SET PROBLEM: Return the number of lines that include the string "scene", without any other text.

>> START SOURCE DATA

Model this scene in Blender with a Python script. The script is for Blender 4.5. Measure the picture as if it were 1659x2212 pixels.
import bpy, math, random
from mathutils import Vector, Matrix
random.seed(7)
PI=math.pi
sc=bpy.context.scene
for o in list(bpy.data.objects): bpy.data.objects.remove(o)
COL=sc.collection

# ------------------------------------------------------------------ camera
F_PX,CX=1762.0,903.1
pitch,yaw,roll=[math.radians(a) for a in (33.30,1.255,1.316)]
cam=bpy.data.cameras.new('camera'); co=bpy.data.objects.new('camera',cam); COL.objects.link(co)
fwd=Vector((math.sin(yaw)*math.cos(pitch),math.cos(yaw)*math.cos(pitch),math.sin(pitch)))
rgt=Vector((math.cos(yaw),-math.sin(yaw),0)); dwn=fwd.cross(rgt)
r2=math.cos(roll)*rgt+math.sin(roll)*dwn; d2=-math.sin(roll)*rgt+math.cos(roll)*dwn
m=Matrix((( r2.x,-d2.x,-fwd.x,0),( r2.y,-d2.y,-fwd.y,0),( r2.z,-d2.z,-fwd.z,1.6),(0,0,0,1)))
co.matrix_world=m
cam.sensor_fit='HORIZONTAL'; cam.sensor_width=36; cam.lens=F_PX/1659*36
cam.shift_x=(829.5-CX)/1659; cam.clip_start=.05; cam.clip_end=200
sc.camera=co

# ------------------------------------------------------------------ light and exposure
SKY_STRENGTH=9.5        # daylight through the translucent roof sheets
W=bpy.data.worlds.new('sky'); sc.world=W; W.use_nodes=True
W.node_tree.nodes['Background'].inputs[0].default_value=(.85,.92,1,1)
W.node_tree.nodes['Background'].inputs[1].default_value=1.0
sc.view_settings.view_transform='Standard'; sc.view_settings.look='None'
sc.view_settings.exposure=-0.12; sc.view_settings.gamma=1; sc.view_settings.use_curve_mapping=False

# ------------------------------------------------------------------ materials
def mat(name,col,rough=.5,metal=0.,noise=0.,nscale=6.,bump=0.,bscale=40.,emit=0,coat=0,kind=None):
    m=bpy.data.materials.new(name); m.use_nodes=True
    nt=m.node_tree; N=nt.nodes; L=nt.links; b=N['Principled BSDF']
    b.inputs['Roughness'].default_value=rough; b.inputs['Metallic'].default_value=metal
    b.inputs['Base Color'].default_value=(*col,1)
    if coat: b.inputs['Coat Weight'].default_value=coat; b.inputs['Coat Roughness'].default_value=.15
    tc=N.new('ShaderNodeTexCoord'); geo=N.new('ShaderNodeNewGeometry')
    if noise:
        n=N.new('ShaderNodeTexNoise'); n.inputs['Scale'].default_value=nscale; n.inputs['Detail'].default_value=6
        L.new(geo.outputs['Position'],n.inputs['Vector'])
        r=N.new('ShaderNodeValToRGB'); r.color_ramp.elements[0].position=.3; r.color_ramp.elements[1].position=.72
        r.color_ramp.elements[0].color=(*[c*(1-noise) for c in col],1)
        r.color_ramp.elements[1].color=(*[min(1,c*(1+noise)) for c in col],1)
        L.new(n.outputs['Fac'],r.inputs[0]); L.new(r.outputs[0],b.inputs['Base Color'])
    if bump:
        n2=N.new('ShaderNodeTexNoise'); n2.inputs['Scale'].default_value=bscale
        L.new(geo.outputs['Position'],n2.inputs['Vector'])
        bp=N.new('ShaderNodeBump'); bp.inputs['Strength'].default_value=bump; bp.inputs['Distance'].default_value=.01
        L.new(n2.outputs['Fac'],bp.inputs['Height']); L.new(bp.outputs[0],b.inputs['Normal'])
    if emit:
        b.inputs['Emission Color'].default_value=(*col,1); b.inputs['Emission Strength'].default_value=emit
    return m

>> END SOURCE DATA

SOLUTION TO THE PROBLEM: 2